Burton, alas! was also unscrupulous enough to include one tale which, he admitted to Mr. Kirby, does not appear in any redaction of the Nights, namely that about the misfortune that happened to Abu Hassan on his Wedding day. 479 "But," he added, "it is too good to be omitted." Of course the tale does not appear in Payne. To the treatment meted by each translator to the coarsenesses of the Nights we have already referred. Payne, while omitting nothing, renders such passages in literary language, whereas Burton speaks out with the bluntness and coarseness of an Urquhart.

In his letter to Mr. Payne, 22nd October 1884, he says of Mr. Payne's translation, "The Nights are by no means literal but very readable which is the thing." He then refers to Mr. Payne's rendering of a certain passage in the "Story of Sindbad and the Old Man of the Sea," by which it appears that the complaint of want of literality refers, as usual, solely to the presentable rendering of the offensive passages. "I translate," he says **********. "People will look fierce, but ce n'est pas mon affaire." The great value of Burton's translation is that it is the work of a man who had travelled in all the countries in which the scenes are laid; who had spent years in India, Egypt, Syria, Turkey and the Barbary States, and had visited Mecca; who was intimately acquainted with the manners and customs of the people of those countries, and who brought to bear upon his work the experience of a lifetime. He is so thoroughly at home all the while. Still, it is in his annotations and not in his text that he really excells. The enormous value of these no one would now attempt to minimize.
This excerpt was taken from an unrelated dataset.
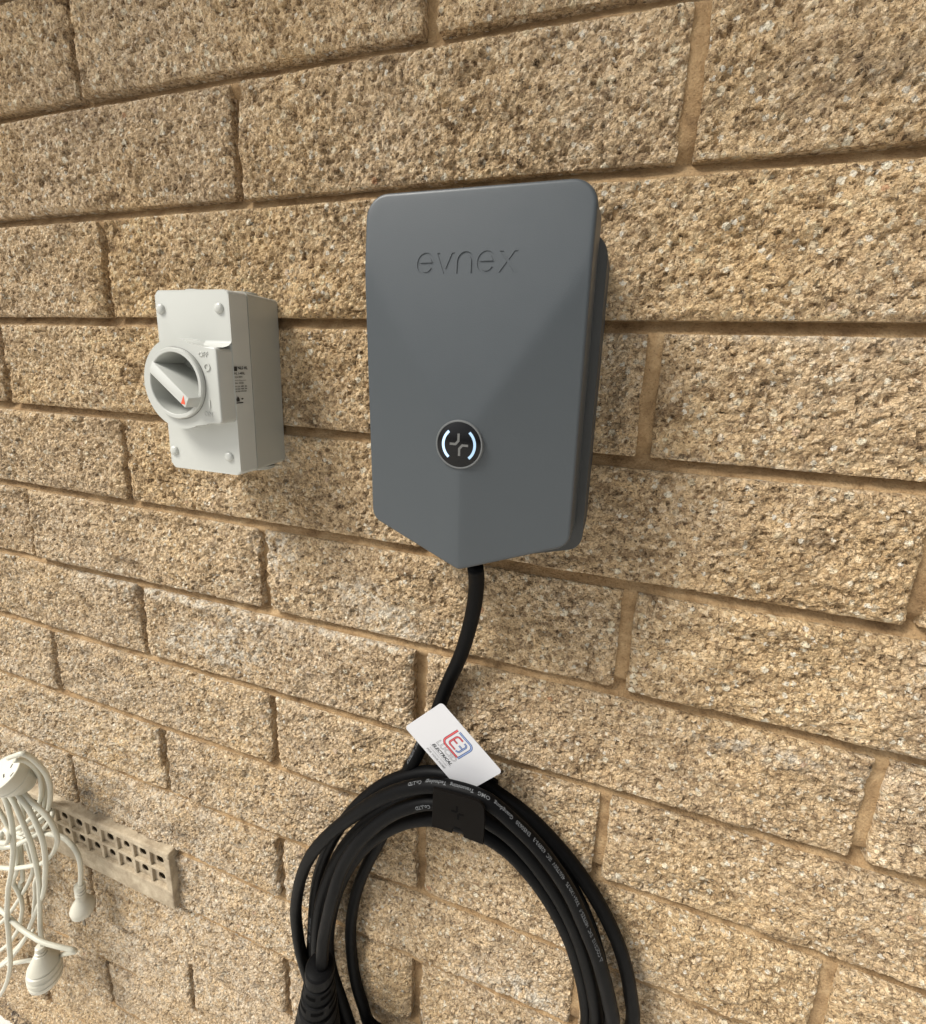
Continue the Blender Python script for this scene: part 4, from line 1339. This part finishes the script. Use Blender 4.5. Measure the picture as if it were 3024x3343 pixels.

All over the world, as Sir Walter Besant says, "we have English merchants, garrisons, consuls, clergymen, lawyers, physicians, engineers, living among strange people, yet practically ignorant of their manners and thoughts..... it wants more than a knowledge of the tongue to become really acquainted with a people." These English merchants, garrisons, consults and others are strangers in a strange land. It is so very rare that a really unprejudiced man comes from a foreign country to tell us what its people are like, that when such a man does appear we give him our rapt attention. He may tell us much that will shock us, but that cannot be helped.